9. Dyers Eve - We move right from that acoustic piece straight into this wildly thrashy song that attempts to recapture the speed of "Blackened". I don't really like this speedy-for-the-sake-of-speed kind of riff, but the verse is pretty cool. The letter style of lyricism is strong, and you can tell that James is really letting loose with it. The refrain here is actually pretty great, but it doesn't stick around long enough IMO. The solo here is noodly as all fuck, but it's actually pretty strong nonetheless. There's a better riff piece backing the bridge, and then we head back into the verse one final time before the song ends. I think this is a really interesting song with a lot of pieces I like, but like the last three, the execution isn't outstanding. The mindless riff that ties everything together just really isn't my thing, and weakens what would be otherwise a pretty great track.

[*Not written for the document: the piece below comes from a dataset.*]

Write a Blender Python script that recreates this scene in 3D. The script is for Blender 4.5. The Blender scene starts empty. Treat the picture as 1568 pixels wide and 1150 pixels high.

Still, this is a pretty solid closer and makes for a nice breath of fresh air on an album that can get dull throughout, so far that, I can round up. 7/10

...And Justice For All is a massive album with a bunch of great ideas, but executing them all seems to be the issue here. Some parts to the assembly feel pretty stupid, and there are two obvious filler tracks that feel like Metallica writing shit up off the spot and putting it together with that frame of mindset. Yet at the same time, with a bit more polish, this could have been a really, really good album. As it is, it's merely a "good but not great" album that's a bit too much for itself. I like the idea of adding some prog aspects to the music, but Maiden have pulled that off much better than they have. For all its sins, though, AJFA is a better album than the debut and worth coming back to more than that album.